■ **Records with scene code**
.....

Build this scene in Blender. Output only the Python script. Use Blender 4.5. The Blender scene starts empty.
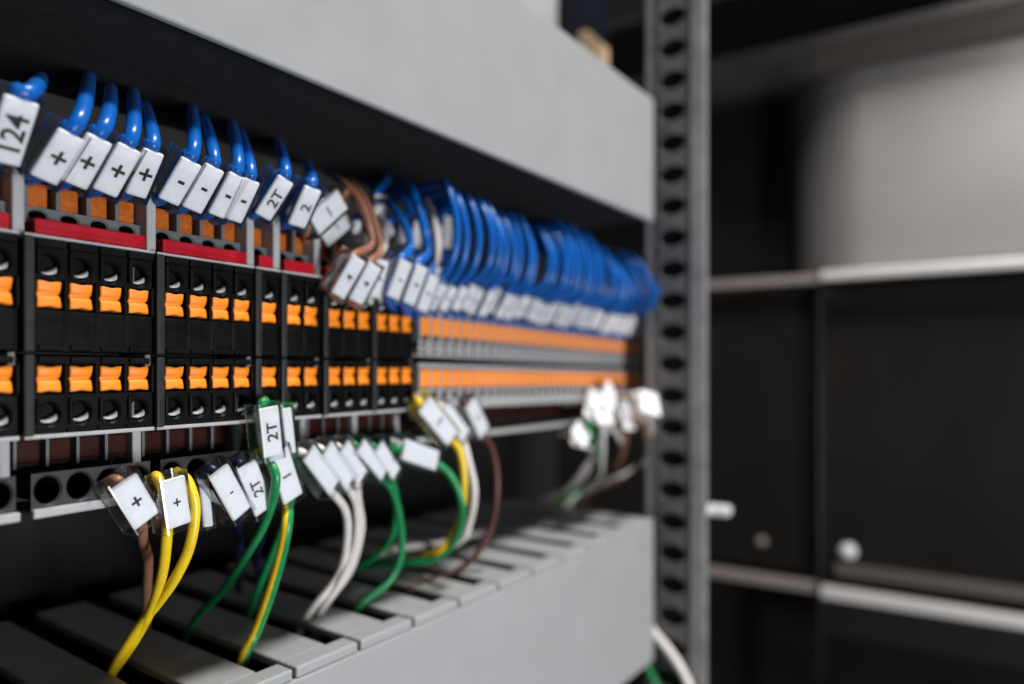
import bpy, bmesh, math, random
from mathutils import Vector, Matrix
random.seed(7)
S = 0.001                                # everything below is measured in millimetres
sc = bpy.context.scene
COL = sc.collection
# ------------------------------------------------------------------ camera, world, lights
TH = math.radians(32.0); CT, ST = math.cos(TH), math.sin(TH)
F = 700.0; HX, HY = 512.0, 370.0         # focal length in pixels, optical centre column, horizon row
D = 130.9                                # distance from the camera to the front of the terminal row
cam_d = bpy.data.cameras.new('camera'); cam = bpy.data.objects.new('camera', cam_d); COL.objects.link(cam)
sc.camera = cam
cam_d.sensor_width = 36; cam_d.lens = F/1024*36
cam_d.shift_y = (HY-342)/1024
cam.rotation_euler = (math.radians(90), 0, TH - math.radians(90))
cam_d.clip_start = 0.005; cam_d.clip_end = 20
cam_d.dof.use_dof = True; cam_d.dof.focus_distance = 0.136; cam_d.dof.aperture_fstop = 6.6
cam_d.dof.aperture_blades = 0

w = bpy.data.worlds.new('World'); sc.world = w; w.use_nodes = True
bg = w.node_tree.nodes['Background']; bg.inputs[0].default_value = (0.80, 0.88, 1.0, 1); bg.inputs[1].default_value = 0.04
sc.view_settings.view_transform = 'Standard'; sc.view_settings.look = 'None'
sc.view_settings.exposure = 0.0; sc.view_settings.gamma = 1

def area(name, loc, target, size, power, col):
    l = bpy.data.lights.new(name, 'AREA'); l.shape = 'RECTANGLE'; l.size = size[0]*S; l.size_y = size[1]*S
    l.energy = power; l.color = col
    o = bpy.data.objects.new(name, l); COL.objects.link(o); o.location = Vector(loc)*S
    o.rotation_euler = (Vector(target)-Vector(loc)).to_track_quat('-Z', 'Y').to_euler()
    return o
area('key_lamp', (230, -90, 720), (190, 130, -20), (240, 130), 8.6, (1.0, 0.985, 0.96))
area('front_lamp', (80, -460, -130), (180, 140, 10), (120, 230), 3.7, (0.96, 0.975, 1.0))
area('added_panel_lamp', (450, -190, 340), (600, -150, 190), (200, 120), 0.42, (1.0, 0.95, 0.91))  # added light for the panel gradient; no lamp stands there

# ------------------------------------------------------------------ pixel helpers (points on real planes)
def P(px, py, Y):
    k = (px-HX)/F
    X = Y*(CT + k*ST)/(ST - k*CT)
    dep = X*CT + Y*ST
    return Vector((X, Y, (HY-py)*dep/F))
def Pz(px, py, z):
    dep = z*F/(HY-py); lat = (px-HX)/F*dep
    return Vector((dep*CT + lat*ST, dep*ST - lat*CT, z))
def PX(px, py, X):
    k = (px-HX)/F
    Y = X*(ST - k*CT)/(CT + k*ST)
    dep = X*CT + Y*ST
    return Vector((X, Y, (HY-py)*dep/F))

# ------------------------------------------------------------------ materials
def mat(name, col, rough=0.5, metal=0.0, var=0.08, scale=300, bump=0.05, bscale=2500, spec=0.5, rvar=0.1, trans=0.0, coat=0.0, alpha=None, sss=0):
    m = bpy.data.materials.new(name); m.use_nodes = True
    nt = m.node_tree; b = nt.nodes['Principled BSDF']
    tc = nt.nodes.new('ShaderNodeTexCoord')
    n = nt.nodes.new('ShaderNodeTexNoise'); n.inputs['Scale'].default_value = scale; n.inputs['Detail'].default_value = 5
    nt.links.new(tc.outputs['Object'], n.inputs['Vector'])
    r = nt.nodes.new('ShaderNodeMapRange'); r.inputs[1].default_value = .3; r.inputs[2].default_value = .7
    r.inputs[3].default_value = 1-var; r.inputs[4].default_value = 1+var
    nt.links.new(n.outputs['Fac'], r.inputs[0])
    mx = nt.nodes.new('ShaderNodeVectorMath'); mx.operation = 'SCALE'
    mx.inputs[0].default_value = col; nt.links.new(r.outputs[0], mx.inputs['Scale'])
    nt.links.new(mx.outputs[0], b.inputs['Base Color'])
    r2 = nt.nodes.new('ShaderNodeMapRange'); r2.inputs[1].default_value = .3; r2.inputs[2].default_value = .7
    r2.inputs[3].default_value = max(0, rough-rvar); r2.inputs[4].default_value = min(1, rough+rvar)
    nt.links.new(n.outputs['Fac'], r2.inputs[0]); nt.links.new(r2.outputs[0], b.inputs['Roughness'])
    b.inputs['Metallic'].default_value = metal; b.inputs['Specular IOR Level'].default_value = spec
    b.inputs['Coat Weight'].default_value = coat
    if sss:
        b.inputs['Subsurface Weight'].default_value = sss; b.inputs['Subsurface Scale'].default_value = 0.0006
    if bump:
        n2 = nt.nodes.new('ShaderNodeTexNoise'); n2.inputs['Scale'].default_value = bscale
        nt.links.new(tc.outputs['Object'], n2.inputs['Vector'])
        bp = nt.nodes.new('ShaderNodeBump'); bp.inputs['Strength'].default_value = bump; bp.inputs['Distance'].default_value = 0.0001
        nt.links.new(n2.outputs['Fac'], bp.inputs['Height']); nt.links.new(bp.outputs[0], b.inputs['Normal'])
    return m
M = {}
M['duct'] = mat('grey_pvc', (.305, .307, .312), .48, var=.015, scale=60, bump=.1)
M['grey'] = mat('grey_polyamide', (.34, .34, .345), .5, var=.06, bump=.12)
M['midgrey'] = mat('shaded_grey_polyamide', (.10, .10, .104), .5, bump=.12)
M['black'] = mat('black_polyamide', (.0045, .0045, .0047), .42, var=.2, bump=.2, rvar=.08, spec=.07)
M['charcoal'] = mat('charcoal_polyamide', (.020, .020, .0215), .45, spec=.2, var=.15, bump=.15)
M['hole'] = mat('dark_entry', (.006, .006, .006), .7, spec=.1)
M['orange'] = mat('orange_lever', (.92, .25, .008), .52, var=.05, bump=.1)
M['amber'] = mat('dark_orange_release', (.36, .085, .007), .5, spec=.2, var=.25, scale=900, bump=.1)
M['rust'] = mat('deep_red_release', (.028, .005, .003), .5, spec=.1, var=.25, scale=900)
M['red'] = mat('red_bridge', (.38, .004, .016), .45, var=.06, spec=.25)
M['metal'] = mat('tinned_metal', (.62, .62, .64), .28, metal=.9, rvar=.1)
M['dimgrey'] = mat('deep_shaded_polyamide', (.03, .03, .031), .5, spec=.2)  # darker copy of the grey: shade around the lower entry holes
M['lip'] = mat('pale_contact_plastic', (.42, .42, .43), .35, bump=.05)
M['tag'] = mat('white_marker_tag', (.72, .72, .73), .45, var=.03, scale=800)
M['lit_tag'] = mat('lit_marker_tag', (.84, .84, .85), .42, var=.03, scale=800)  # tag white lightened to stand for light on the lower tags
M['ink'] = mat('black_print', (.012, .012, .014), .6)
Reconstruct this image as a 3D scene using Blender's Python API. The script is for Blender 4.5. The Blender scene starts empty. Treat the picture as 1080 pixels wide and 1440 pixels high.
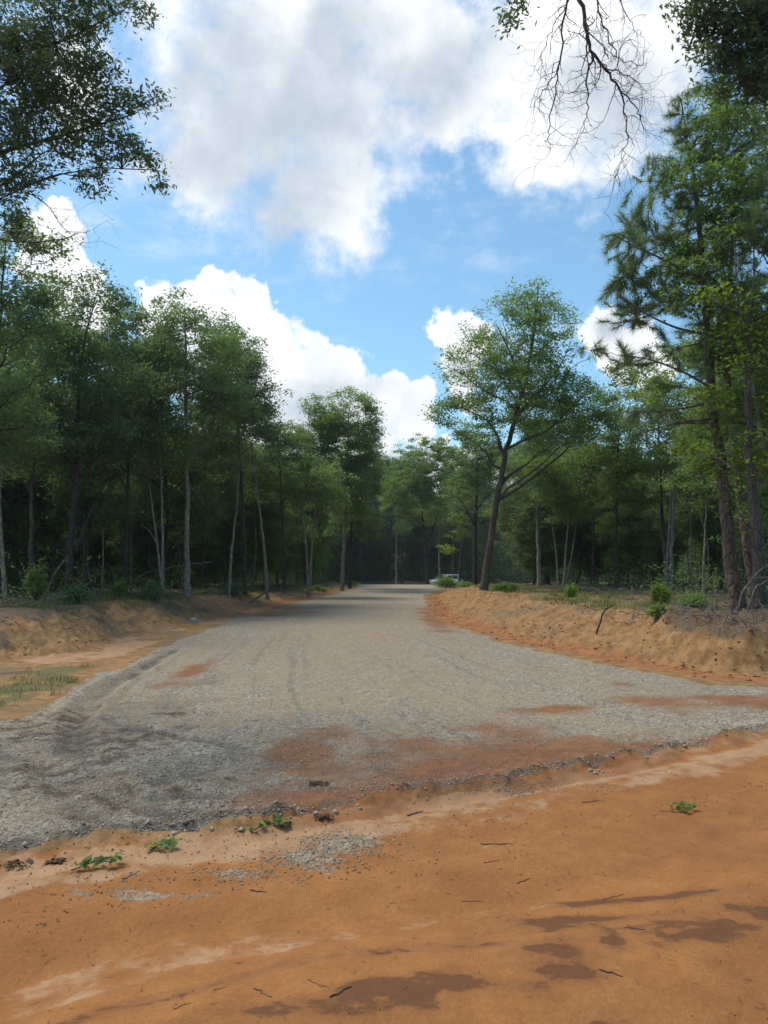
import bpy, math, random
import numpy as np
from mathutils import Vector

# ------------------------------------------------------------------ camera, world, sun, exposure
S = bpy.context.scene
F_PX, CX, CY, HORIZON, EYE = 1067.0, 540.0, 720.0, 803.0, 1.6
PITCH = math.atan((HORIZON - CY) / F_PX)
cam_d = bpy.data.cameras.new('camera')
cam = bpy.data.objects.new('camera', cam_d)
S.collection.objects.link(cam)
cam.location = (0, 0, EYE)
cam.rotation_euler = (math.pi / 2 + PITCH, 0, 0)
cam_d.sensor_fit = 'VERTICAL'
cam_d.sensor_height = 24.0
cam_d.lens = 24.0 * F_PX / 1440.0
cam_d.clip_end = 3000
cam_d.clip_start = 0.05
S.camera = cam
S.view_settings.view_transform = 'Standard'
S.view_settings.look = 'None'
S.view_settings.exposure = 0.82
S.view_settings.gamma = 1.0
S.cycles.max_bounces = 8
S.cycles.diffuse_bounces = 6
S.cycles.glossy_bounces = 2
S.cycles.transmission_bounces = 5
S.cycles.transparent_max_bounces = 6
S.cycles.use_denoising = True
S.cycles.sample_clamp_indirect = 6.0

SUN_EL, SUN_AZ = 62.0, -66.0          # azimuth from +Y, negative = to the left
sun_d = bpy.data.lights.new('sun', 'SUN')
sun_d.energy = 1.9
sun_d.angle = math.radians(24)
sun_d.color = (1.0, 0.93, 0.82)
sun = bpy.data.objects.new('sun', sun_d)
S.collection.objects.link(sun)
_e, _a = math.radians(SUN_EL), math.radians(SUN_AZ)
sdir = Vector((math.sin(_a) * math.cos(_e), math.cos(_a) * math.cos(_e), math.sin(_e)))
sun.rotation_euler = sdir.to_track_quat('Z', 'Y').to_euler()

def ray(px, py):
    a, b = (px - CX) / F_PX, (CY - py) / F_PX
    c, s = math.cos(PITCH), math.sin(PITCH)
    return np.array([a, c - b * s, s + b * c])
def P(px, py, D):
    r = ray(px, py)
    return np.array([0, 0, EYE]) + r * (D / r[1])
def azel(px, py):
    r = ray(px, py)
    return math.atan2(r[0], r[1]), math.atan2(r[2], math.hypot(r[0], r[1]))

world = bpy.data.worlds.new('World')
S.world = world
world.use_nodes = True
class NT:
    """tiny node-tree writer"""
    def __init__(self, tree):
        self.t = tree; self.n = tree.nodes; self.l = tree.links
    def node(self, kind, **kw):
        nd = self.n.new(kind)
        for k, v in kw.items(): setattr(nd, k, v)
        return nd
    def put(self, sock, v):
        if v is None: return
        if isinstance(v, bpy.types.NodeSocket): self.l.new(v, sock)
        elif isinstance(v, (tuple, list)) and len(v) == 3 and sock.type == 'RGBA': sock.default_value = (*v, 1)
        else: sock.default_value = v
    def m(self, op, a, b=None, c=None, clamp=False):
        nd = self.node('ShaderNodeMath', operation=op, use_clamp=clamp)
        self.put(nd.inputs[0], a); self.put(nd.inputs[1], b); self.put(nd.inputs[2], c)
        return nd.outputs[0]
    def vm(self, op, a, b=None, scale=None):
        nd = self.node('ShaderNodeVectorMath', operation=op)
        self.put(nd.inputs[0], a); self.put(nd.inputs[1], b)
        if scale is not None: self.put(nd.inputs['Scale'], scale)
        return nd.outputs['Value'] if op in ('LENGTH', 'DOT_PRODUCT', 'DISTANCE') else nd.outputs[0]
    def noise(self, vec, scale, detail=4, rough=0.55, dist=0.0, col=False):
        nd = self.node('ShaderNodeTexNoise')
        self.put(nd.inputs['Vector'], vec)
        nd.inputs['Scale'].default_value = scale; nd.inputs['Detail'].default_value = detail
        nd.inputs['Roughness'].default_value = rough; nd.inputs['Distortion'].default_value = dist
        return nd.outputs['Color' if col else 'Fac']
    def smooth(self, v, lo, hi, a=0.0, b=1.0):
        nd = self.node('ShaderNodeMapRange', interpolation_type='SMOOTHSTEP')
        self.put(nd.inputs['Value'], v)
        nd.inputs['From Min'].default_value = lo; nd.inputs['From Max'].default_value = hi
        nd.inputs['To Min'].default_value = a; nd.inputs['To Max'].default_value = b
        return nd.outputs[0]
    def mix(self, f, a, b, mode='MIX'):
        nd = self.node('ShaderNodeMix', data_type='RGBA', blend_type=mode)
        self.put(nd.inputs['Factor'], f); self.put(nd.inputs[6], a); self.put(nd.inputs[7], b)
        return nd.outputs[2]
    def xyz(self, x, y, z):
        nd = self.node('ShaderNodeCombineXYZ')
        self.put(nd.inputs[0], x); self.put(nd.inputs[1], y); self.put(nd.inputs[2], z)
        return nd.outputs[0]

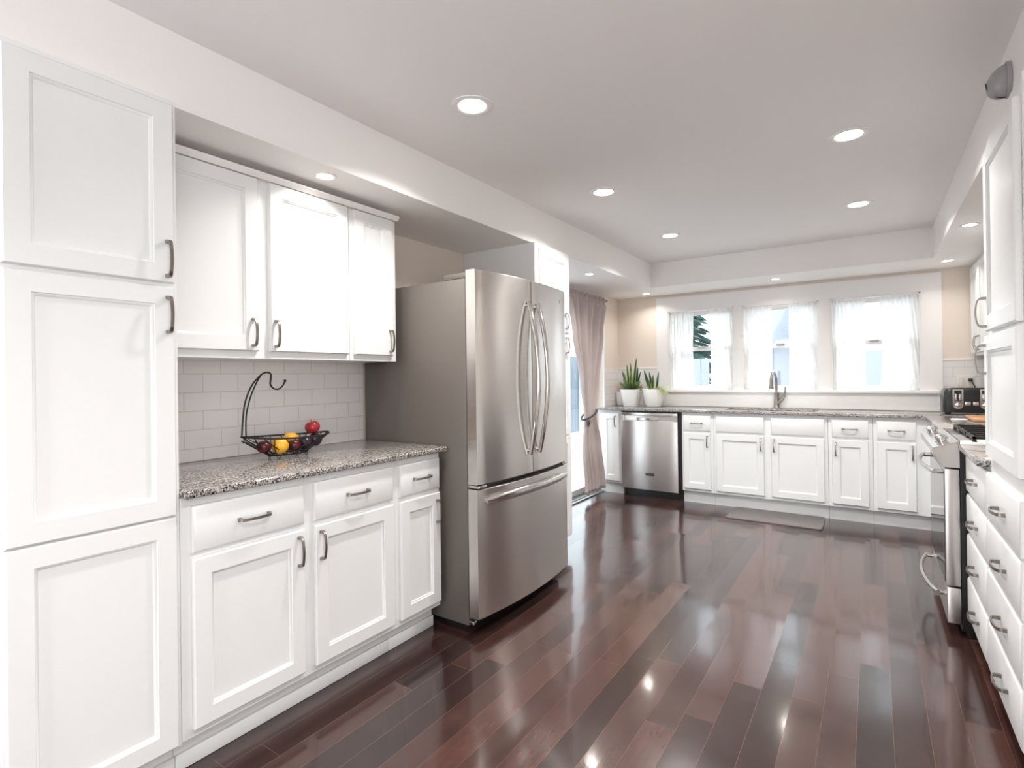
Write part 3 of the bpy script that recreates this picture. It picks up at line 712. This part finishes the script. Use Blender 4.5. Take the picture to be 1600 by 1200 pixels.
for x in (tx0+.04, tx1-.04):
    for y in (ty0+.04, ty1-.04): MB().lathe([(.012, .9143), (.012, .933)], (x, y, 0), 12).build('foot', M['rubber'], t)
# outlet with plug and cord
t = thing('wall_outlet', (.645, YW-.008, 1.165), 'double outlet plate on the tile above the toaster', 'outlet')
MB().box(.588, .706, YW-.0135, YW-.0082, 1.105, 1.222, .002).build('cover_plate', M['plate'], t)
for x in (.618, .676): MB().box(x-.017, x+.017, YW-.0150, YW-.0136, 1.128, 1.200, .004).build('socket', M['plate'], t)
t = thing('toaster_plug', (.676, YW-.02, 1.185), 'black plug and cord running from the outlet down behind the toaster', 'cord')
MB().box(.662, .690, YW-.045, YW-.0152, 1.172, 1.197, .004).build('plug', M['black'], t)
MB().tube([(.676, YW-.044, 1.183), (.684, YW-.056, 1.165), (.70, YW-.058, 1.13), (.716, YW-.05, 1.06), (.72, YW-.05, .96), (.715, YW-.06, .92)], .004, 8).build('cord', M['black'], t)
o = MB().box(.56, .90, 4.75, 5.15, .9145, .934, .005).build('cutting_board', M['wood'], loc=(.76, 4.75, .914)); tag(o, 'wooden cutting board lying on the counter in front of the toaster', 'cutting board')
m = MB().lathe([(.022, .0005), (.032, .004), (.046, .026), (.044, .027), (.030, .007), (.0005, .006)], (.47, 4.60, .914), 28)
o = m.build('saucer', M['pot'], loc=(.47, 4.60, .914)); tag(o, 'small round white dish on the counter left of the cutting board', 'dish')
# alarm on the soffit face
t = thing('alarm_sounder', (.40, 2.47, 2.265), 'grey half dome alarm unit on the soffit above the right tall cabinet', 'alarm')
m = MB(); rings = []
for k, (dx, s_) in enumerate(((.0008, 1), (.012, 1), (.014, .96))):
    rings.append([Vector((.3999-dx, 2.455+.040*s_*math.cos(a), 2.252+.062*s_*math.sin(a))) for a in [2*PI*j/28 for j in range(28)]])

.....

■ **WHAT IS ASKED**
Pull out every line holding "script" from the records above, and copy it.

■ **REPLY TO THE EXERCISE**
Build this scene in Blender. Output only the Python script. Use Blender 4.5. The Blender scene starts empty.
Reconstruct this image as a 3D scene using Blender's Python API. The script is for Blender 4.5. The Blender scene starts empty. Treat the picture as 1080 pixels wide and 1440 pixels high.
Write part 3 of the bpy script that recreates this picture. It picks up at line 712. This part finishes the script. Use Blender 4.5. Take the picture to be 1600 by 1200 pixels.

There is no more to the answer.